Thomas F. Torrance (1913-2007) was a highly influential Scottish theology and Presbyterian minister. He had been born to missionary parents in China, educated at the University of Edinburgh, and was Moderator of the Church of Scotland. One of his classic works is his reflections on Jesus’ resurrection: Space, Time and Resurrection.1
He wrote: “In the New Testament the resurrection is altogether a dominant concept. Basically it is the resurrection of the Shepherd Son of David and therefore of his people for whom he stands in as Redeemer and Advocate…. Resurrection…is the mighty act of God within our humanity and its sin, corruption and death, shattering the powers of evil in an utterly decisive way.”23
To continue: “He died and rose again in such a way as never to die again, for his resurrection involved a radical change, not only in a triumph over death and corruption but in a transforming recreation of the humanity which he had assumed from Mary in his incarnation. The risen Jesus was the same as he who was born of Mary and crucified under Pontius Pilate, yet he was not the same, for with his resurrection from the grave something had taken place akin to the original creation, and indeed transcending it.”

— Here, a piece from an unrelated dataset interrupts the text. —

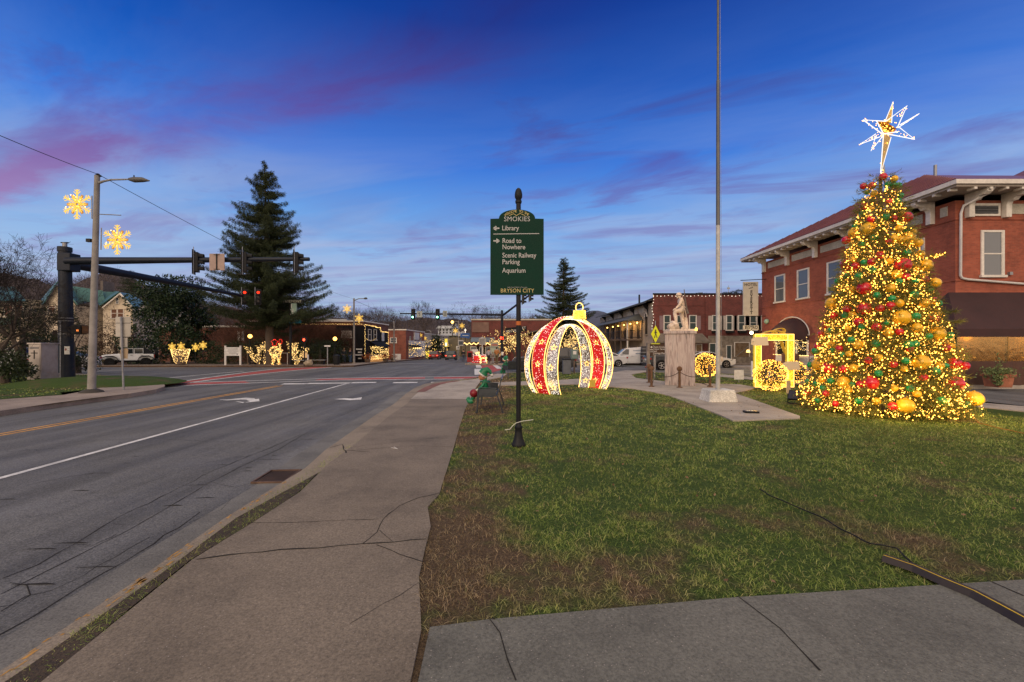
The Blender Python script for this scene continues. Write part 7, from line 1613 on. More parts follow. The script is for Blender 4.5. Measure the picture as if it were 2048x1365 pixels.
t = thing('street_name_sign', (XA(655,40.5), 40.5, gz(40.5)), 'pale street name sign on a thin post left of the litter bin', 'road sign'); MB().tube([(0,0,0),(0,0,ZA(692,40.5)-gz(40.5))], .05, 6).build('post', M_DSTEEL, t); MB().box((0,-.03,ZA(692.5,40.5)-gz(40.5)), (.58,.02,.12)).build('name_plate', M_WHITE, t)
t = thing('litter_bin', (XA(673,41.5), 41.5, gz(41.5)), 'dark round litter bin beside the standing couple', 'bin'); MB().lathe([(.27,0),(.30,.1),(.30,.8),(.34,.82),(.34,.88),(.2,1.0),(.05,1.02)], n=14).build('body', M_BLACKP, t, smooth=True)
t = thing('boulder', (XA(618,40.1), 40.1, gz(40.1)), 'pale lumpy boulder near the kerb below the red signal', 'boulder'); bm = bmesh.new(); bmesh.ops.create_icosphere(bm, subdivisions=2, radius=.42)
for v_ in bm.verts: v_.co *= 1+.18*math.sin(v_.co.x*9+v_.co.y*7); v_.co.z = max(v_.co.z*.8+.2, -.05)
me = bpy.data.meshes.new('stone'); bm.to_mesh(me); bm.free(); me.materials.append(mat('pale_boulder', (.34,.28,.20), .9, .3, 6)); o = bpy.data.objects.new('stone', me); COL.objects.link(o); o.parent = t
def pbench(px, py, y, label):
    t = thing('garden_bench', (XA(px,y), y, gz(y)), label, 'bench', 'low benches in the park'); MB().box((0,0,.45), (1.5,.4,.06)).build('seat', M_DSTEEL, t); 
    for sx in (-.6,.6): MB().box((sx,0,.22), (.08,.36,.43)).build('leg', M_BLACKP, t)
pbench(636,0,43,'low grey bench left of the street name sign'); pbench(598,0,41.6,'low grey bench right of the inn sign post'); pbench(523,0,42.5,'low dark bench below the left lit shrub')
t = thing('wooden_steps', (XA(503,43.5), 43.5, gz(43.5)), 'small timber steps with handrail left of the lit shrubs', 'steps'); 
for k in range(3): MB().box((.3*k,0,.12+.16*k), (.34,1.0,.1)).build('tread', M_WOOD, t)
b = MB(); b.tube([(-.1,-.5,0),(-.1,-.5,1.1),(.9,-.5,1.5),(.9,-.5,0)], .05, 5); b.build('handrail', M_WOOD, t)
t = thing('white_rail', (XA(567,43), 43, gz(43)), 'white handrail right of the deer figure', 'rail'); b = MB(); b.tube([(-.5,0,0),(-.5,0,1.15),(.4,0,1.15),(.4,0,0)], .04, 6); b.build('rail', M_WHITE, t)
t = thing('lantern_post', (XA(616,40.6), 40.6, gz(40.6)), 'short white post with a small glowing lantern box', 'lantern'); MB().box((0,0,.5), (.12,.12,1.0)).build('post', M_WHITE, t); MB().box((-.25,-.02,.95), (.34,.2,.5)).build('lantern', mat('warm_box', (.5,.35,.2), .6, .1, emis=(1,.55,.2), estr=.35, sampling='NONE'), t)
# ================= FAR STREET =================
M_TAIL = glowmat('red_tail_light', (1,.06,.03), 4.0, 'NONE'); M_TYRE = mat('tyre_rubber', (.011,.011,.012), .9, .1, 20, spec=.1); M_RIM = mat('alloy_rim', (.35,.35,.36), .3, .1, metal=.8); M_CGL = mat('car_window_glass', (.012,.016,.02), .05, 0, spec=.9); M_BUMP = mat('black_bumper', (.02,.02,.022), .6, .1)
def wheel(par, x, y, r, wd, rim=M_RIM, spokes=5):
    o = -1 if y < 0 else 1
    w_ = MB(); w_.tube([(x, y-wd/2, r), (x, y-wd/2+.03, r), (x, y+wd/2-.03, r), (x, y+wd/2, r)], [r*.93, r, r, r*.93], 20); w = w_.build('wheel', M_TYRE, par, smooth=True)
    b = MB(); yy = y+o*(wd/2+.004); b.tube([(x, yy-.01*o, r), (x, yy, r)], r*.20, 10)
    for k in range(spokes): a = k*6.283/spokes; b.box((x+math.cos(a)*r*.36, yy-.004*o, r+math.sin(a)*r*.36), (r*.60, .012, r*.13), ry=-a)
    ring = [(x+math.cos(a)*r*.66, yy-.003*o, r+math.sin(a)*r*.66) for a in np.linspace(0, 6.283, 18)]; b.tube(ring, r*.05, 5, cap=False)
    b.build('rim', rim, w, fixn=False)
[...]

N. T. Wright is unarguably our contemporary evangelical world’s most important New Testament scholar and teacher. He has written two masterfully argued books that speak powerfully to the historicity of Jesus’ resurrection from the tomb: The Resurrection of the Son of God,4 and History and Eschatology: Jesus and the Promise of Natural Theology.5

In the former Wright argues that historically, the empty tomb and the meetings with different disciples, both men and women, provide what the necessary and sufficient conditions to accept an event as historical. Wright outlines seven steps in his argument:
To sum up where we have got to so far: the world of second-Temple Judaism supplied the concept of resurrection, but the striking and consistent Christian mutations within Jewish resurrection belief rule out any possibility that the belief could have generated spontaneously from within its Jewish context. When we ask the early Christians themselves what had occasioned this belief, their answers home in on two things: stories about Jesus’ tomb being empty, and stories about him appearing to people, alive again.
Neither the empty tomb by itself, however, nor the appearances by themselves, could have generated the early Christian belief. The empty tomb alone would be a puzzle and a tragedy. Sightings of an apparently alive Jesus, by themselves, would have been classified as visions or hallucinations, which were well enough known in the ancient world.
However, an empty tomb and appearances of a living Jesus, taken together, would have presented a powerful reason for the emergence of the belief.
The meaning of resurrection within second-Temple Judaism makes it impossible to conceive of this reshaped resurrection belief emerging without it being known that a body had disappeared, and that the person had been discovered to be thoroughly alive again.
The other explanations sometimes offered for the emergence of the belief do not possess the same explanatory power.
It is therefore historically highly probable that Jesus’ tomb was indeed empty on the third day after his execution, and that the disciples did indeed encounter him giving every appearance of being well and truly alive.
This leaves us with the last and most important question: what explanation can be given for these two phenomena? Is there an alternative to the explanation given by the early Christians themselves?6
Writing in History and Eschatology, Wright states that…
The resurrection of Jesus is presented in the New Testament as…an event which brings its own ontology and epistemology with it—which regenerates and redirects the ancient Jewish cosmology, eschatology and anthropology…. ‘It is love that believes the resurrection’, I shall argue, because love is the most complete form of knowledge, including not bypassing historical knowledge in particular; and the resurrection is the most complete form of event, not simply a random ‘fact’ but an event which conveys both meaning and power.7
This is our faith. It is rooted in fact. The stone was not rolled away by the angels to let Jesus out. The stone was rolled away to let the women in! Easter is the touchstone of history. Have a joy-filled and blessed Easter!
Thomas F. Torrance, Space, Time and Resurrection. London: t&t clark, 1976, 1998 & 2019.
pp. 30-31.
p. 36.
N. T. Wright. The Resurrection of the Son of God. Minneapolis: Fortress Press, 2003. 738pp.
N. T. Wright. History and Eschatology. Waco, Tx: 2019. 277pp.
Wright. The Resurrection…. pp. 686-687.